Recorded information >>
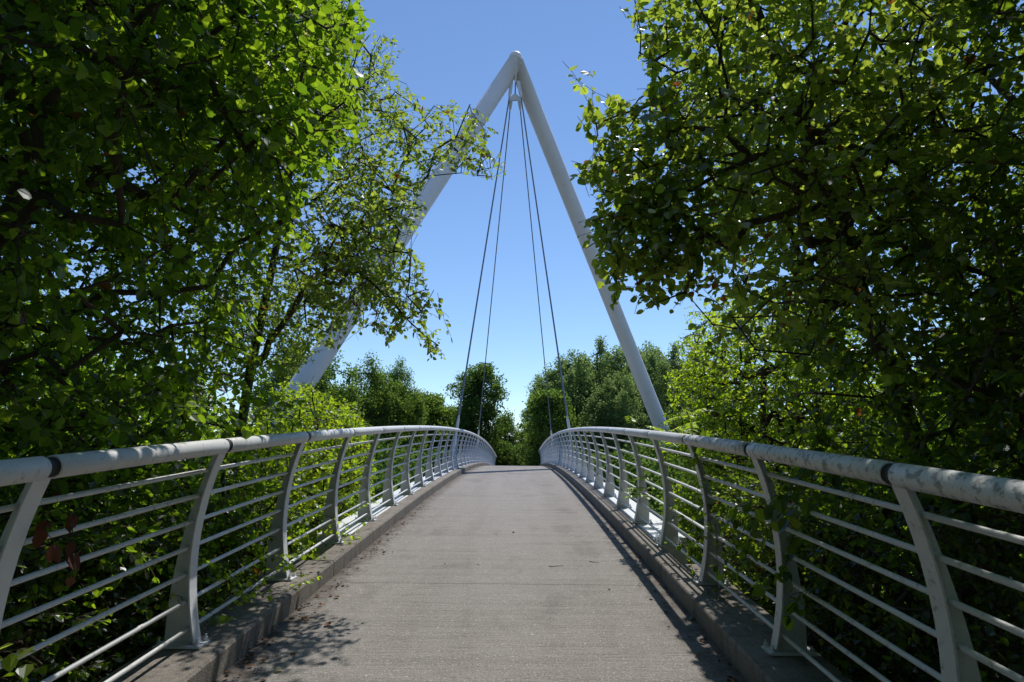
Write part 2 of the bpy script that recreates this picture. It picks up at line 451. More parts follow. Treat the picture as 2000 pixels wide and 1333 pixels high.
# seam gusset between the legs and the hanger plates
pd = nrm(FR*[1, 1, 0]-FL*[1, 1, 0]); pn = np.cross(pd, [0, 0, 1.])
def plate(pts, th, off=0.):
    """flat plate in the pylon's plane; pts = (along, height) about the apex"""
    P = np.array([APEX+np.array([a, off, h]) for a, h in pts]); k = len(P)
    b = MB(); V = np.concatenate([P+np.array([0, th/2, 0]), P-np.array([0, th/2, 0])])
    b.V.append(V); b.n = 2*k; b.att.append(np.zeros(2*k))
    L = [np.arange(k), np.arange(k, 2*k)[::-1]]+[np.array([i, k+i, k+(i+1) % k, (i+1) % k]) for i in range(k)]
    for q in L: b.L.append(q); b.C.append(np.array([len(q)])); b.S.append(np.array([False]))
    return b
b = MB(); b.box(APEX+[.02, -.44, -.75], (.06, .12, 1.3)); _ch(b, 'gusset_plate', PYLON, py)
yo = _ch(plate([(-.05, -2.0), (.05, -2.0), (.24, -2.2), (.26, -2.4), (.17, -2.42), (.14, -2.34), (-.14, -2.34), (-.17, -2.42), (-.26, -2.4), (-.24, -2.2)], .08, -.42), 'yoke', PYLON, py)
b = MB(); c = APEX+[0, -.42, -1.45]; b.tube([c, c+[0, 0, -.6]], .03, 10); _ch(b, 'hanger_rod', STEEL, py)
for s in (-1, 1):
    b = plate([(s*.16-.10, -1.35), (s*.16+.06, -1.35), (s*.22+.07, -1.75), (s*.23+.02, -2.0), (s*.23-.03, -2.0), (s*.22-.09, -1.75)], .10, -.46)
    _ch(b, 'clevis', PYLON, py)
def cable(label, top, bot, r, pos_):
    top = np.array(top); bot = np.array(bot)
    root = empty('suspension_cable', tuple(bot)); tag(root, label, 'cable', 'cables hanging from the pylon')
    L = np.linalg.norm(bot-top); u = (bot-top)/L
    b = MB(); b.tube(top+(bot-top)*np.linspace(0, 1, 6)[:, None], r, 10); _ch(b, 'strand', STEEL, root)
    b = MB(); b.tube([top-u*.05, top+u*.05, top+u*.3, top+u*.42], [.075, .085, .06, .03], 12); _ch(b, 'socket', PYLON, root)
    b = MB(); b.tube([bot-u*1.3, bot-u*1.1, bot-u*.5, bot], [.032, .05, .05, .05], 12); _ch(b, 'turnbuckle', PYLON, root)
    s = np.sign(bot[0])
    b = MB(); yb = bot[1]; z0 = bot[2]
    b.box((bot[0], yb, z0-.28), (.04, .36, .62)); b.box((bot[0]-s*.0, yb, z0-.62), (.5, .42, .06)); _ch(b, 'anchor_plate', WHITE, root)
YA, YB = 22.3, 34.6
tn = APEX+pn*(-.34); tf = APEX+[0, 0, 0]
for sg, sd_ in ((-1, 'left'), (1, 'right')):
    cable('thicker cable on the %s, landing nearer on the %s railing' % (sd_, sd_), APEX+[sg*.24, -.46, -1.9], (sg*2.12, YA, float(zd(YA))+.75), .032, 0)
    cable('thinner cable on the %s, from the yoke to farther down the %s railing' % (sd_, sd_), APEX+[sg*.21, -.42, -2.42], (sg*2.12, YB, float(zd(YB))+.75), .026, 0)

# ------------------------------------------------------------------ foliage tools
def proj(P):
    d = P-np.array([CX, 0, CH]); D = d@Fv; Ds = np.maximum(D, .05)
    return 1000+1200*(d@Rv)/Ds, 666.5-1200*(d@Uv)/Ds, D
def in_poly(u, v, poly):
    poly = np.array(poly, float); x0, y0 = poly[:, 0], poly[:, 1]; x1, y1 = np.roll(x0, -1), np.roll(y0, -1)
    c = np.zeros(u.shape, bool)
    for a, b_, c_, d in zip(x0, y0, x1, y1):
        if b_ == d: continue
        hit = ((b_ > v) != (d > v)) & (u < (c_-a)*(v-b_)/(d-b_)+a); c ^= hit
    return c
def keeps_sun(P):
    """True where a leaf at P would shade the part of the bridge the sun reaches"""
    z = zd(P[:, 1]); h = P[:, 2]-z
    for _ in range(2):
        z = zd(P[:, 1]-SY*h); h = P[:, 2]-z
    X = P[:, 0]-SX*h; Y = P[:, 1]-SY*h
    bad = (X > -1.55) & (X < 1.38) & (Y > 3.75) & (Y < 60) & (h > .1)
    bad &= ~((X < -.35+.25*(Y-4.2)) & (Y > 3.7) & (Y < 5.4) & (X+1.6 < (5.9-Y)*.85))
    h2 = h-1.2; X2 = P[:, 0]-SX*h2; Y2 = P[:, 1]-SY*h2
    bad |= (X2 > -2.05) & (X2 < 2.05) & (Y2 > 7.0) & (Y2 < 60) & (h2 > .25)
    return bad
def ellipsoids(n, E, hollow=.35):
    E = [tuple(e) for e in E]; vol = np.array([e[3]*e[4]*e[5] for e in E]); idx = rng.choice(len(E), n, p=vol/vol.sum())
    A = np.array(E)[idx]
    d = nrm(rng.normal(size=(n, 3))); r = rng.random(n)**(1/3.)
    r = hollow+(1-hollow)*r if False else r
    r = np.maximum(r, hollow*rng.random(n)**.3)
    return A[:, :3]+d*r[:, None]*A[:, 3:6]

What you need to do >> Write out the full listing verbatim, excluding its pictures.

Exercise solution >>
Write part 2 of the bpy script that recreates this picture. It picks up at line 451. More parts follow. Treat the picture as 2000 pixels wide and 1333 pixels high.
# seam gusset between the legs and the hanger plates
pd = nrm(FR*[1, 1, 0]-FL*[1, 1, 0]); pn = np.cross(pd, [0, 0, 1.])
def plate(pts, th, off=0.):
    """flat plate in the pylon's plane; pts = (along, height) about the apex"""
    P = np.array([APEX+np.array([a, off, h]) for a, h in pts]); k = len(P)
    b = MB(); V = np.concatenate([P+np.array([0, th/2, 0]), P-np.array([0, th/2, 0])])
    b.V.append(V); b.n = 2*k; b.att.append(np.zeros(2*k))
    L = [np.arange(k), np.arange(k, 2*k)[::-1]]+[np.array([i, k+i, k+(i+1) % k, (i+1) % k]) for i in range(k)]
    for q in L: b.L.append(q); b.C.append(np.array([len(q)])); b.S.append(np.array([False]))
    return b
b = MB(); b.box(APEX+[.02, -.44, -.75], (.06, .12, 1.3)); _ch(b, 'gusset_plate', PYLON, py)
yo = _ch(plate([(-.05, -2.0), (.05, -2.0), (.24, -2.2), (.26, -2.4), (.17, -2.42), (.14, -2.34), (-.14, -2.34), (-.17, -2.42), (-.26, -2.4), (-.24, -2.2)], .08, -.42), 'yoke', PYLON, py)
b = MB(); c = APEX+[0, -.42, -1.45]; b.tube([c, c+[0, 0, -.6]], .03, 10); _ch(b, 'hanger_rod', STEEL, py)
for s in (-1, 1):
    b = plate([(s*.16-.10, -1.35), (s*.16+.06, -1.35), (s*.22+.07, -1.75), (s*.23+.02, -2.0), (s*.23-.03, -2.0), (s*.22-.09, -1.75)], .10, -.46)
    _ch(b, 'clevis', PYLON, py)
def cable(label, top, bot, r, pos_):
    top = np.array(top); bot = np.array(bot)
    root = empty('suspension_cable', tuple(bot)); tag(root, label, 'cable', 'cables hanging from the pylon')
    L = np.linalg.norm(bot-top); u = (bot-top)/L
    b = MB(); b.tube(top+(bot-top)*np.linspace(0, 1, 6)[:, None], r, 10); _ch(b, 'strand', STEEL, root)
    b = MB(); b.tube([top-u*.05, top+u*.05, top+u*.3, top+u*.42], [.075, .085, .06, .03], 12); _ch(b, 'socket', PYLON, root)
    b = MB(); b.tube([bot-u*1.3, bot-u*1.1, bot-u*.5, bot], [.032, .05, .05, .05], 12); _ch(b, 'turnbuckle', PYLON, root)
    s = np.sign(bot[0])
    b = MB(); yb = bot[1]; z0 = bot[2]
    b.box((bot[0], yb, z0-.28), (.04, .36, .62)); b.box((bot[0]-s*.0, yb, z0-.62), (.5, .42, .06)); _ch(b, 'anchor_plate', WHITE, root)
YA, YB = 22.3, 34.6
tn = APEX+pn*(-.34); tf = APEX+[0, 0, 0]
for sg, sd_ in ((-1, 'left'), (1, 'right')):
    cable('thicker cable on the %s, landing nearer on the %s railing' % (sd_, sd_), APEX+[sg*.24, -.46, -1.9], (sg*2.12, YA, float(zd(YA))+.75), .032, 0)
    cable('thinner cable on the %s, from the yoke to farther down the %s railing' % (sd_, sd_), APEX+[sg*.21, -.42, -2.42], (sg*2.12, YB, float(zd(YB))+.75), .026, 0)

# ------------------------------------------------------------------ foliage tools
def proj(P):
    d = P-np.array([CX, 0, CH]); D = d@Fv; Ds = np.maximum(D, .05)
    return 1000+1200*(d@Rv)/Ds, 666.5-1200*(d@Uv)/Ds, D
def in_poly(u, v, poly):
    poly = np.array(poly, float); x0, y0 = poly[:, 0], poly[:, 1]; x1, y1 = np.roll(x0, -1), np.roll(y0, -1)
    c = np.zeros(u.shape, bool)
    for a, b_, c_, d in zip(x0, y0, x1, y1):
        if b_ == d: continue
        hit = ((b_ > v) != (d > v)) & (u < (c_-a)*(v-b_)/(d-b_)+a); c ^= hit
    return c
def keeps_sun(P):
    """True where a leaf at P would shade the part of the bridge the sun reaches"""
    z = zd(P[:, 1]); h = P[:, 2]-z
    for _ in range(2):
        z = zd(P[:, 1]-SY*h); h = P[:, 2]-z
    X = P[:, 0]-SX*h; Y = P[:, 1]-SY*h
    bad = (X > -1.55) & (X < 1.38) & (Y > 3.75) & (Y < 60) & (h > .1)
    bad &= ~((X < -.35+.25*(Y-4.2)) & (Y > 3.7) & (Y < 5.4) & (X+1.6 < (5.9-Y)*.85))
    h2 = h-1.2; X2 = P[:, 0]-SX*h2; Y2 = P[:, 1]-SY*h2
    bad |= (X2 > -2.05) & (X2 < 2.05) & (Y2 > 7.0) & (Y2 < 60) & (h2 > .25)
    return bad
def ellipsoids(n, E, hollow=.35):
    E = [tuple(e) for e in E]; vol = np.array([e[3]*e[4]*e[5] for e in E]); idx = rng.choice(len(E), n, p=vol/vol.sum())
    A = np.array(E)[idx]
    d = nrm(rng.normal(size=(n, 3))); r = rng.random(n)**(1/3.)
    r = hollow+(1-hollow)*r if False else r
    r = np.maximum(r, hollow*rng.random(n)**.3)
    return A[:, :3]+d*r[:, None]*A[:, 3:6]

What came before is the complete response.